Indonesia masih patut untuk dikasihani karena tidak memakan makanan yang ditanam sendiri. Hal ini diungkapkan Tejo W Jatmiko dari Indonesia Berseru, dalam Sarasehan Publik "Berbagi Inspirasi Model Pengelolaan Sumberdaya Hayati Berbasis Sekolah", Kamis (17/4), di Jakarta.
Pada sarasehan yang diselenggarakan oleh Yayasan Keanekaragaman Hayati Indonesia (KEHATI) melalui salah satu programnya, Sekolah Sobat Bumi itu, dipaparkan tentang pentingnya memanfaatkan keanekaragaman hayati Indonesia.
Seperti yang diketahui Indonesia memiliki potensi alam yang luar biasa. Negara khatulistiwa ini merupakan penghasil 400 jenis tanaman buah, 370 tanaman sayur, 70 tanaman berumbi, dan 55 jenis rempah-rempah. Namun, impor masih tetap menjadi solusi utama untuk memenuhi kebutuhan pangan Indonesia.
Dalam pemaparannya, lebih lanjut Tejo mengungkapkan bahwa kecintaan terhadap sumberdaya hayati lokal tidak muncul pada anak-anak di usia sekolah. Survey yang dia lakukan pada 300 anak di 4 kota besar menunjukkan bahwa pola konsumsi anak-anak di usia sekolah cenderung sudah rusak.
"Setelah diamati selama seminggu, pola konsumsi mereka bertumpu pada karbohidrat dan gula, serta kurang mengkonsumsi serat dari sayur-sayuran atau buah," ujarnya. Anak-anak ini lebih memilih makanan cepat saji daripada sumber pangan lokal seperti singkong, ubi, atau sayur-sayuran lokal.

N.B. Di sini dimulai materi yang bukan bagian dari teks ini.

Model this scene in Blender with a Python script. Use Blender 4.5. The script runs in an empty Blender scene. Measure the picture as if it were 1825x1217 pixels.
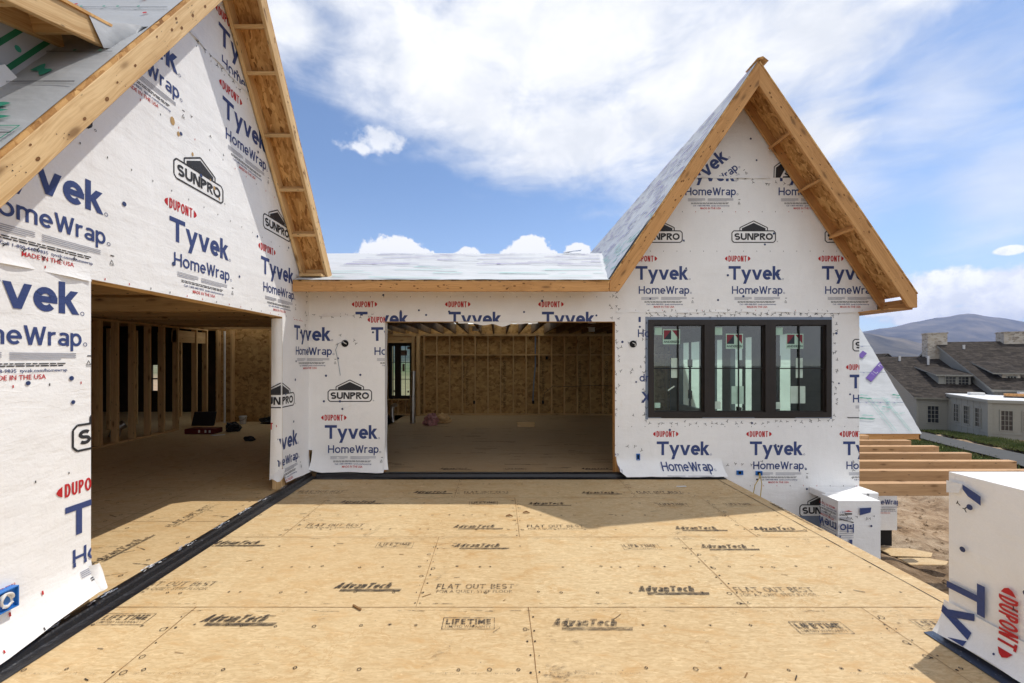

"Jika hal itu terus berlanjut, bisa-bisa kita kehilangan satu generasi," tegas Tejo. Dia juga menyarankan agar program yang dijalankan KEHATI tersebut bisa menyentuh para orang tua murid. Sebab, perilaku anak dipengaruhi oleh lingkungannya. Jika di sekolah sudah baik diajarkan kecintaan terhadap produk lokal, tapi tidak ditularkan ke rumah, maka efeknya akan kurang maksimal.
Menurut Tejo keterlibatan secara langsung dari para siswa untuk ikut membudidayakan sumber daya hayati lokal sudah sangat baik dalam tataran pembelajaran. Akan tetapi, untuk mengubah pembelajaran itu menjadi perilaku perlu ada keterlibatan dari keluarga siswa.
Seperti yang diketahui, pada program Sekolah Sobat Bumi ini Pertamina Foundation dan Yayasan KEHATI membina 7 sekolah dasar penerima Adiwiyata Mandiri. Sekolah-sekolah itu adalah SDN 83 Pekanbaru (Riau), SDN Metro 4 (Lampung), SDN Bendungan Hilir 12 (Jakarta), Sekolah Citra Alam Ciganjur (Jakarta), SDN Bantarjati 9 Bogor (Jawa Barat), SDN Ungaran (Jogjakarta), dan SDN 3 Balikpapan (Kalimantan Timur).
Pada pelaksanaan programnya, sekolah-sekolah tersebut sudah menunjukan hasil. Seperti yang dilakukan oleh SDN 3 Balikpapan yang mulai mengenalkan murid-muridnya terhadap jamu dan jajanan tradisional. Kemudian mereka juga dilibatkan dalam pembudidayaan bawang tiwai, yang merupakan komoditi lokal. Oleh guru dan siswa SDN 3 Balikpapan bawang yang sudah sejak lama digunakan masyarakat Dayak untuk pengobatan itu diolah menjadi kue, sirup, kerupuk, jeli serta beberapa produk yang lain.
"Kalau di SDN 83 Pekanbaru, mereka justru sudah melibatkan warga sekitar untuk memanfaatkan lahan seluas 300 meter untuk ditanami tanaman lokal," kata Rina Kusuma, Education and Outreach Officer, Yayasan KEHATI. Sekolah dasar ini juga berhasil mengembangkan budidaya jamur yang proses dan tata caranya diintegrasikan dengan kurikulum di sekolah.
Beberapa sekolah lain juga memiliki capaian yang tidak kalah hebatnya. Mereka berusaha memberikan yang terbaik untuk mencoba membentuk paradigma anak-anak didiknya agar lebih peduli pada sumberdaya hayati lokal. Sehingga ke depan, anak-anak Indonesia akan lebih suka memakan makanan hasil bangsanya sendiri.